24% rise in rough sleepers in London, latest CHAIN stats show

published on 31 Oct 2022

The Salvation Army is preparing to support growing numbers of rough sleepers through winter as new figures show a shocking rise in people sleeping rough. 

The latest quarterly figures from the Combined Homelessness and Information Network (CHAIN) show a rise of 24 % in the numbers of people sleeping rough compared with the same time last year. 

The CHAIN stats also show an across the board rise in new rough sleepers, those living on the streets and those intermittently sleeping rough. In particular, according to the stats:

  • Between July to September 2022, there were 1844 new rough sleepers
  • 72% of those found to be sleeping rough had a support need for alcohol, drugs or mental health.

Salvation Army Director of the Homeless Services Unit, Nick Redmore, said:

“This is a very worrying surge in people forced to sleep on the streets. The Salvation Army are concerned that as winter approaches, these numbers are going to grow.  The cost of living crisis means that more people are struggling to pay for basics, which includes rent so more people could be faced with homelessness, which can in time also mean an increase in rough sleeping.

“We will be supporting rough sleepers across the country by providing emergency beds, outreach services, drop ins and practical help like hot meals. The Salvation Army is committed to ending rough sleeping.

“The Government has made considerable investment in homelessness services, so we know they see the scale of the problem. The key thing is where to spend that money to have the maximum impact. Our recent report showed how helping people with the root causes of their rough sleeping is key.
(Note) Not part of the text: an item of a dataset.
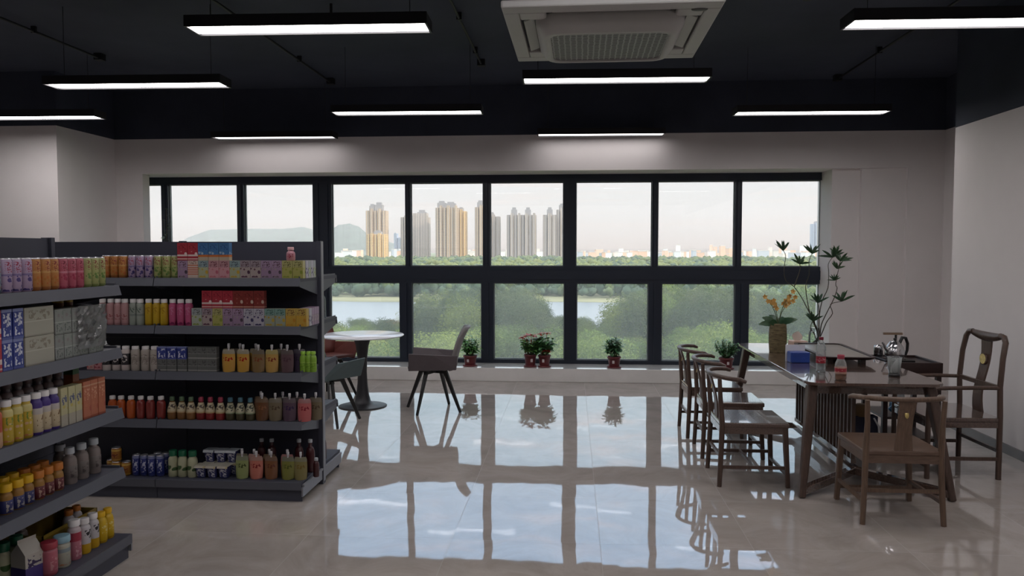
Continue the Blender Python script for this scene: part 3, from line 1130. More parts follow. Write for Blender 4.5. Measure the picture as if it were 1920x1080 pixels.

This means ring fencing this funding for addiction and mental health support services. 

“Targeting funds in the right place is especially important as rising inflation erodes the value of funding to end rough sleeping, and is another issue the Government should urgently address.”

TSA is calling for the Government to:  

  • Introduce robust recording of rough sleeper numbers so that support services can be sufficiently planned and funded.
  • Reverse its freeze on the value of Local Housing Allowance rates to enable people claiming Universal Credit or housing benefit to afford to rent at least three in every ten of the most affordable properties in any given area.   

The London CHAIN figures are the only data in England that measures rough sleeping. Robust methods for recording numbers of rough sleepers for the whole country are needed, so that support services can be properly planned and sufficiently funded.